As Bernanos’ tale unfolds, we sense the collision course of a self-impressed world that domesticates God with the true and suffering servant. In fact, we learn too vividly that the stripes of Christ are willingly born by many of his most faithful followers. In Robert Frost’s haunting poem Come In, he heard the sublime, enticing song of a thrush deep in the blackest woods, but he was too afraid to go in. So too do we desire sanctity, but fear sainthood. Sanctity is not only hard. It can be utterly shocking.

But this suffering is not in vain, for out of it comes God’s grace. St. Teresa spawned a worldwide order working among the poorest of the poor. St. Faustina revealed to us the glory of Divine Mercy. St. Maximilian Kolbe ushered his starving cellmates into eternity with the singing of hymns and the prayers of the rosary. And St. John Paul II taught a modern world that God is not dead.

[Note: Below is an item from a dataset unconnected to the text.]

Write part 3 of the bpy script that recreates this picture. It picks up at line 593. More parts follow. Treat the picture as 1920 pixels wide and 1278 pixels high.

Fr. Donissan would never be understood by the sophisticates. Or perhaps even by us. Sanctity, truly apprehended, is shocking. The final jarring scene of Under Satan’s Sun makes this abundantly clear. But he, and the life of every saint, suffers on the model of Christ. Their hope is to endure on behalf of their savior while leading the rest of us to the path of holiness. As Bernanos’ haunting book concludes, we hear final words of a saint:

Take everything from me, leave nothing! After me there will be another, and then another, from age to age, with the same cry on their lips, embracing the Cross! We are not the vermilion and gilt saints with golden beards simple people see in pictures, whose eloquence and sound health the philosophers would envy. Our task is not what the world imagines. Compared with it, even the constraint of genius is a frivolous game. Every beautiful life is a witness for you, oh Lord, but the witness the saints bear is, as it were, torn from their bodies with irons. 

All you holy men and women, pray for us.